Exercise goal
Restate the whole listing exactly.

Data segment
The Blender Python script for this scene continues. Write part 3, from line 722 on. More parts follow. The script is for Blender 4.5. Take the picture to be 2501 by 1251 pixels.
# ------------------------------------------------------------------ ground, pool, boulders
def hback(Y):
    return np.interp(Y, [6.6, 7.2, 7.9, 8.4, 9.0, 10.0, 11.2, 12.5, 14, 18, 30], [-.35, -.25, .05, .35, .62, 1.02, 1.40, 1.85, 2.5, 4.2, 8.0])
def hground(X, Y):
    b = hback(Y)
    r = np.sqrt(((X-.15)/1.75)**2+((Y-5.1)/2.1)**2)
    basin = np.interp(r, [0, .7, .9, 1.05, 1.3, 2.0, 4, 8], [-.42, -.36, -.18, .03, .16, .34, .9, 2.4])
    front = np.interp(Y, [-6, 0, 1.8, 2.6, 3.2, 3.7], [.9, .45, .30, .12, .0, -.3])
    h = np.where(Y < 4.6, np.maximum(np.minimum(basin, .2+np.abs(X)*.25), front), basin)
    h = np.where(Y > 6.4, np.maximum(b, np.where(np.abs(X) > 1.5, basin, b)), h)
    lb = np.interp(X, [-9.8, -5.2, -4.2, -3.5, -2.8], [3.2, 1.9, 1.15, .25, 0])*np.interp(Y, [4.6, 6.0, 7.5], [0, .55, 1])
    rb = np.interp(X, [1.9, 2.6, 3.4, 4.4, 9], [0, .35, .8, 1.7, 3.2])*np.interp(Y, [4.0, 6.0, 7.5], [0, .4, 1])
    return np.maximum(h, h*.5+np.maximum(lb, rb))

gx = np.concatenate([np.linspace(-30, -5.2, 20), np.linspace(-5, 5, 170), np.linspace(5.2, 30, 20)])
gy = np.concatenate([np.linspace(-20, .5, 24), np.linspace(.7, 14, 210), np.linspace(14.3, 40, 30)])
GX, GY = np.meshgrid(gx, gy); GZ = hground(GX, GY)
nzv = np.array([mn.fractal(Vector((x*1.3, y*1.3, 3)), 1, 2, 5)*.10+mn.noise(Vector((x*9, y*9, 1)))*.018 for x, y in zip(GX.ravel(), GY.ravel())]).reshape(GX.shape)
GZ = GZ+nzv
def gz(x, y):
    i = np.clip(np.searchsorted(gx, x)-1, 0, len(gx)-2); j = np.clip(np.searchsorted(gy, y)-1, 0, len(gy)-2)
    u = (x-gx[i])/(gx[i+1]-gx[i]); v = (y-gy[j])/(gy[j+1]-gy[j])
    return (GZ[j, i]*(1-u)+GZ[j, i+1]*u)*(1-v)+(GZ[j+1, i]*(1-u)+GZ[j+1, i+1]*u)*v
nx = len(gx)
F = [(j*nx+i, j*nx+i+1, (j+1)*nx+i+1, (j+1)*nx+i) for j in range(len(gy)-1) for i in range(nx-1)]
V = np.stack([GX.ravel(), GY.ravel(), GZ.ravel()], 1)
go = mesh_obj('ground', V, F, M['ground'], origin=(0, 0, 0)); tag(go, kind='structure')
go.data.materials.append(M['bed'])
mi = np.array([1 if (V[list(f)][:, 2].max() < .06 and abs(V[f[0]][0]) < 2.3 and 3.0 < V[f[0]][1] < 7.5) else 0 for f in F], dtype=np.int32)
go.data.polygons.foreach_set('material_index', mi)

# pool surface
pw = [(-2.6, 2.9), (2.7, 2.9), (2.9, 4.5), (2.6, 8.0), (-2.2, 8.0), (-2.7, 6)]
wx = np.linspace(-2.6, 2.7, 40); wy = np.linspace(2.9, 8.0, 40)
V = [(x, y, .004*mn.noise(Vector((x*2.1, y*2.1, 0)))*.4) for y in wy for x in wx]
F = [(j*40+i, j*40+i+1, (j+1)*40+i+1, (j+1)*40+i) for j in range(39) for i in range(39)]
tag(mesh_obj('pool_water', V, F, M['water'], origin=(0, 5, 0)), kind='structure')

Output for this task
The Blender Python script for this scene continues. Write part 3, from line 722 on. More parts follow. The script is for Blender 4.5. Take the picture to be 2501 by 1251 pixels.
# ------------------------------------------------------------------ ground, pool, boulders
def hback(Y):
    return np.interp(Y, [6.6, 7.2, 7.9, 8.4, 9.0, 10.0, 11.2, 12.5, 14, 18, 30], [-.35, -.25, .05, .35, .62, 1.02, 1.40, 1.85, 2.5, 4.2, 8.0])
def hground(X, Y):
    b = hback(Y)
    r = np.sqrt(((X-.15)/1.75)**2+((Y-5.1)/2.1)**2)
    basin = np.interp(r, [0, .7, .9, 1.05, 1.3, 2.0, 4, 8], [-.42, -.36, -.18, .03, .16, .34, .9, 2.4])
    front = np.interp(Y, [-6, 0, 1.8, 2.6, 3.2, 3.7], [.9, .45, .30, .12, .0, -.3])
    h = np.where(Y < 4.6, np.maximum(np.minimum(basin, .2+np.abs(X)*.25), front), basin)
    h = np.where(Y > 6.4, np.maximum(b, np.where(np.abs(X) > 1.5, basin, b)), h)
    lb = np.interp(X, [-9.8, -5.2, -4.2, -3.5, -2.8], [3.2, 1.9, 1.15, .25, 0])*np.interp(Y, [4.6, 6.0, 7.5], [0, .55, 1])
    rb = np.interp(X, [1.9, 2.6, 3.4, 4.4, 9], [0, .35, .8, 1.7, 3.2])*np.interp(Y, [4.0, 6.0, 7.5], [0, .4, 1])
    return np.maximum(h, h*.5+np.maximum(lb, rb))

gx = np.concatenate([np.linspace(-30, -5.2, 20), np.linspace(-5, 5, 170), np.linspace(5.2, 30, 20)])
gy = np.concatenate([np.linspace(-20, .5, 24), np.linspace(.7, 14, 210), np.linspace(14.3, 40, 30)])
GX, GY = np.meshgrid(gx, gy); GZ = hground(GX, GY)
nzv = np.array([mn.fractal(Vector((x*1.3, y*1.3, 3)), 1, 2, 5)*.10+mn.noise(Vector((x*9, y*9, 1)))*.018 for x, y in zip(GX.ravel(), GY.ravel())]).reshape(GX.shape)
GZ = GZ+nzv
def gz(x, y):
    i = np.clip(np.searchsorted(gx, x)-1, 0, len(gx)-2); j = np.clip(np.searchsorted(gy, y)-1, 0, len(gy)-2)
    u = (x-gx[i])/(gx[i+1]-gx[i]); v = (y-gy[j])/(gy[j+1]-gy[j])
    return (GZ[j, i]*(1-u)+GZ[j, i+1]*u)*(1-v)+(GZ[j+1, i]*(1-u)+GZ[j+1, i+1]*u)*v
nx = len(gx)
F = [(j*nx+i, j*nx+i+1, (j+1)*nx+i+1, (j+1)*nx+i) for j in range(len(gy)-1) for i in range(nx-1)]
V = np.stack([GX.ravel(), GY.ravel(), GZ.ravel()], 1)
go = mesh_obj('ground', V, F, M['ground'], origin=(0, 0, 0)); tag(go, kind='structure')
go.data.materials.append(M['bed'])
mi = np.array([1 if (V[list(f)][:, 2].max() < .06 and abs(V[f[0]][0]) < 2.3 and 3.0 < V[f[0]][1] < 7.5) else 0 for f in F], dtype=np.int32)
go.data.polygons.foreach_set('material_index', mi)

# pool surface
pw = [(-2.6, 2.9), (2.7, 2.9), (2.9, 4.5), (2.6, 8.0), (-2.2, 8.0), (-2.7, 6)]
wx = np.linspace(-2.6, 2.7, 40); wy = np.linspace(2.9, 8.0, 40)
V = [(x, y, .004*mn.noise(Vector((x*2.1, y*2.1, 0)))*.4) for y in wy for x in wx]
F = [(j*40+i, j*40+i+1, (j+1)*40+i+1, (j+1)*40+i) for j in range(39) for i in range(39)]
tag(mesh_obj('pool_water', V, F, M['water'], origin=(0, 5, 0)), kind='structure')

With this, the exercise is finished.